Linda Sarsour, a longtime Arab-American activist in Brooklyn, who said she was working with the family, added that for those who fear mistreatment, the episode “sends a message to other young people in the Muslim community that the fear is valid.”

Much of their rage online addressed a perceived double standard in the news media, with posts saying that the killing of three Muslims was not receiving much attention.

In fact, the police did not release the names of the victims or the accused until after 2 a.m. Wednesday; Mr. Hicks turned himself in to sheriff’s deputies in Pittsboro, a few miles away, but it was not clear when. During a court appearance Wednesday, a judge ordered him held without bond. By that point, most major American news organizations had reported the story, but that did not slow the allegations of news media neglect.

The #muslimlivesmatter hashtag echoed the #blacklivesmatter hashtag that gained popularity after the deaths of Michael Brown and Eric Garner at the hands of police officers. Both tap into a sense of grievance in minority communities that feel marginalized and disrespected.

To share the achievements of the slain students, friends and family members created a Facebook page, Our Three Winners, early Wednesday. Several of the posts showed images of Mr. Barakat and Yusor Abu-Salha at their wedding.

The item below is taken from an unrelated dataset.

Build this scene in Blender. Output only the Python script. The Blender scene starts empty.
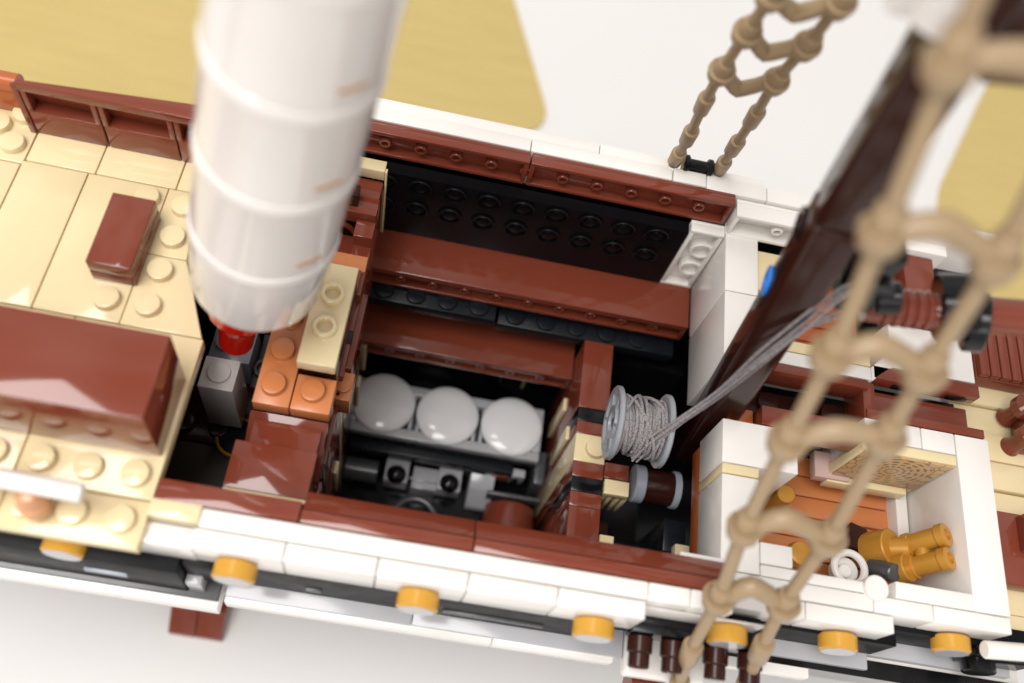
import bpy, bmesh, math, random
from mathutils import Vector, Matrix
random.seed(7)
S = 0.008                       # one stud pitch, in metres
scene = bpy.context.scene
COL = scene.collection
PI = math.pi
V = Vector

# ------------------------------------------------------------------ materials
def node_mat(name):
    m = bpy.data.materials.new(name); m.use_nodes = True
    nt = m.node_tree
    return m, nt, nt.nodes['Principled BSDF']

def plastic(name, col, rough=0.2, spec=0.5, var=0.06, bump=0.04, sss=0.0, metal=0.0, coat=0.0):
    m, nt, b = node_mat(name)
    N, L = nt.nodes, nt.links
    tc = N.new('ShaderNodeTexCoord')
    n1 = N.new('ShaderNodeTexNoise'); n1.inputs['Scale'].default_value = 70; n1.inputs['Detail'].default_value = 3
    L.new(tc.outputs['Object'], n1.inputs['Vector'])
    mix = N.new('ShaderNodeMix'); mix.data_type = 'RGBA'
    mix.inputs['A'].default_value = (*[c * (1 - var) for c in col], 1)
    mix.inputs['B'].default_value = (*[min(1, c * (1 + var)) for c in col], 1)
    L.new(n1.outputs['Fac'], mix.inputs['Factor'])
    L.new(mix.outputs['Result'], b.inputs['Base Color'])
    n2 = N.new('ShaderNodeTexNoise'); n2.inputs['Scale'].default_value = 260; n2.inputs['Detail'].default_value = 5
    L.new(tc.outputs['Object'], n2.inputs['Vector'])
    mr = N.new('ShaderNodeMapRange'); mr.inputs['To Min'].default_value = rough * .75; mr.inputs['To Max'].default_value = rough * 1.35
    L.new(n2.outputs['Fac'], mr.inputs['Value']); L.new(mr.outputs['Result'], b.inputs['Roughness'])
    if bump:
        bp = N.new('ShaderNodeBump'); bp.inputs['Strength'].default_value = bump; bp.inputs['Distance'].default_value = .001
        L.new(n1.outputs['Fac'], bp.inputs['Height']); L.new(bp.outputs['Normal'], b.inputs['Normal'])
    b.inputs['Specular IOR Level'].default_value = spec
    b.inputs['Metallic'].default_value = metal
    if coat: b.inputs['Coat Weight'].default_value = coat; b.inputs['Coat Roughness'].default_value = .08
    if sss:
        b.inputs['Subsurface Weight'].default_value = sss; b.inputs['Subsurface Radius'].default_value = (1, .8, .6); b.inputs['Subsurface Scale'].default_value = .0012
    return m

MT = dict(
    white=plastic('white_plastic', (.79, .76, .72), .18),
    funnel=plastic('funnel_white_plastic', (.72, .685, .655), .08, bump=.02),
    tan=plastic('tan_plastic', (.75, .62, .37), .1, bump=.02),
    brown=plastic('reddish_brown_plastic', (.185, .040, .021), .075, spec=.5, bump=.02),
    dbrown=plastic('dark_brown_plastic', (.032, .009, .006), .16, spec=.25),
    black=plastic('black_plastic', (.005, .005, .006), .16, spec=.3),
    lgrey_lit=plastic('lit_grey_plastic', (.74, .69, .66), .22),  # light grey brightened in the colour to replace light the funnel blocks
    slot=plastic('tan_slot', (.50, .27, .12), .4),
    wallblack=plastic('matte_black_plastic', (.004, .004, .005), .3, spec=.18),
    pale=plastic('painted_sheen_plastic', (.55, .38, .34), .12),  # pale tone stands in for white reflected off a brown tile
    lnougat=plastic('light_nougat_plastic', (.60, .29, .14), .2),
    dome=plastic('pale_grey_plastic', (.80, .79, .80), .06, bump=.015),
    wale=plastic('black_hull_plastic', (.005, .005, .006), .4, spec=.12),
    lgrey=plastic('light_grey_plastic', (.42, .42, .44), .15),
    dgrey=plastic('dark_grey_plastic', (.07, .072, .075), .25),
    bgrey=plastic('blue_grey_plastic', (.3, .325, .38), .22),
    slate=plastic('slate_plastic', (.008, .010, .013), .25, spec=.25),
    nougat=plastic('nougat_plastic', (.58, .205, .07), .24),
    orange=plastic('brown_orange_plastic', (.42, .105, .028), .22),
    gold=plastic('yellow_gold_plastic', (.56, .29, .035), .2),
    pgold=plastic('pearl_gold_plastic', (.52, .25, .035), .3, metal=.25),
    rope=plastic('dark_tan_plastic', (.325, .23, .132), .38),
    red=plastic('red_plastic', (.55, .012, .005), .12),
    blue=plastic('blue_plastic', (.02, .22, .75), .2),
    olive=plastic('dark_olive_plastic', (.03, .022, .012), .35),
)

def cloth_mat():
    m, nt, b = node_mat('mustard_cloth'); N, L = nt.nodes, nt.links
    tc = N.new('ShaderNodeTexCoord')
    hs = []
    for d in ('X', 'Y'):
        w = N.new('ShaderNodeTexWave'); w.wave_type = 'BANDS'; w.bands_direction = d
        w.inputs['Scale'].default_value = 190; w.inputs['Distortion'].default_value = 1.6; w.inputs['Detail'].default_value = 2
        mp = N.new('ShaderNodeMapping'); mp.inputs['Rotation'].default_value[2] = .2
        L.new(tc.outputs['Object'], mp.inputs['Vector']); L.new(mp.outputs['Vector'], w.inputs['Vector']); hs.append(w)
    add = N.new('ShaderNodeMath'); L.new(hs[0].outputs['Fac'], add.inputs[0]); L.new(hs[1].outputs['Fac'], add.inputs[1])
    ns = N.new('ShaderNodeTexNoise'); ns.inputs['Scale'].default_value = 25; ns.inputs['Detail'].default_value = 6
    mp = N.new('ShaderNodeMapping'); mp.inputs['Scale'].default_value = (1, 9, 1); L.new(tc.outputs['Object'], mp.inputs['Vector']); L.new(mp.outputs['Vector'], ns.inputs['Vector'])
    a2 = N.new('ShaderNodeMath'); L.new(add.outputs[0], a2.inputs[0]); L.new(ns.outputs['Fac'], a2.inputs[1])
    cr = N.new('ShaderNodeValToRGB')
    cr.color_ramp.elements[0].color = (.47, .35, .12, 1); cr.color_ramp.elements[0].position = .2
    cr.color_ramp.elements[1].color = (.70, .55, .235, 1); cr.color_ramp.elements[1].position = .9
    dv = N.new('ShaderNodeMath'); dv.operation = 'DIVIDE'; dv.inputs[1].default_value = 2.4; L.new(a2.outputs[0], dv.inputs[0])
    L.new(dv.outputs[0], cr.inputs['Fac']); L.new(cr.outputs['Color'], b.inputs['Base Color'])
    bp = N.new('ShaderNodeBump'); bp.inputs['Strength'].default_value = .3; bp.inputs['Distance'].default_value = .0004
    L.new(add.outputs[0], bp.inputs['Height']); L.new(bp.outputs['Normal'], b.inputs['Normal'])
    b.inputs['Roughness'].default_value = .75; b.inputs['Specular IOR Level'].default_value = .2
    return m
MT['cloth'] = cloth_mat()

def string_mat():
    m, nt, b = node_mat('braided_string'); N, L = nt.nodes, nt.links
    tc = N.new('ShaderNodeTexCoord')
    vo = N.new('ShaderNodeTexVoronoi'); vo.inputs['Scale'].default_value = 3200
    L.new(tc.outputs['Object'], vo.inputs['Vector'])
    cr = N.new('ShaderNodeValToRGB'); cr.color_ramp.elements[0].color = (.48, .45, .455, 1); cr.color_ramp.elements[1].color = (.17, .155, .16, 1)
    cr.color_ramp.elements[1].position = .75
    L.new(vo.outputs['Distance'], cr.inputs['Fac']); L.new(cr.outputs['Color'], b.inputs['Base Color'])
    bp = N.new('ShaderNodeBump'); bp.invert = True; bp.inputs['Strength'].default_value = .8; bp.inputs['Distance'].default_value = .0003
    L.new(vo.outputs['Distance'], bp.inputs['Height']); L.new(bp.outputs['Normal'], b.inputs['Normal'])
    b.inputs['Roughness'].default_value = .6
    return m
MT['string'] = string_mat()

def table_mat():
    m, nt, b = node_mat('white_tabletop'); N, L = nt.nodes, nt.links
    tc = N.new('ShaderNodeTexCoord')
    ns = N.new('ShaderNodeTexNoise'); ns.inputs['Scale'].default_value = 9; ns.inputs['Detail'].default_value = 6
    L.new(tc.outputs['Object'], ns.inputs['Vector'])
    mix = N.new('ShaderNodeMix'); mix.data_type = 'RGBA'
    mix.inputs['A'].default_value = (.80, .785, .77, 1); mix.inputs['B'].default_value = (.84, .825, .81, 1)
    L.new(ns.outputs['Fac'], mix.inputs['Factor']); L.new(mix.outputs['Result'], b.inputs['Base Color'])
    b.inputs['Roughness'].default_value = .55; b.inputs['Specular IOR Level'].default_value = .3
    return m
MT['table'] = table_mat()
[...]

Friends also praised Mr. Barakat’s work with a charity that provided dental supplies to the poor, and noted that he planned to travel to Turkey to provide dental care to refugees from the civil war in Syria, narrating a video to raise money.

On the U.N.C. campus on Wednesday evening, thousands packed the central plaza known as the Pit in a silent, dramatic show of solidarity. Dozens of friends and relatives offered remembrances. One, who did not give her name, concluded her speech: “Muslim lives matter. All lives matter.”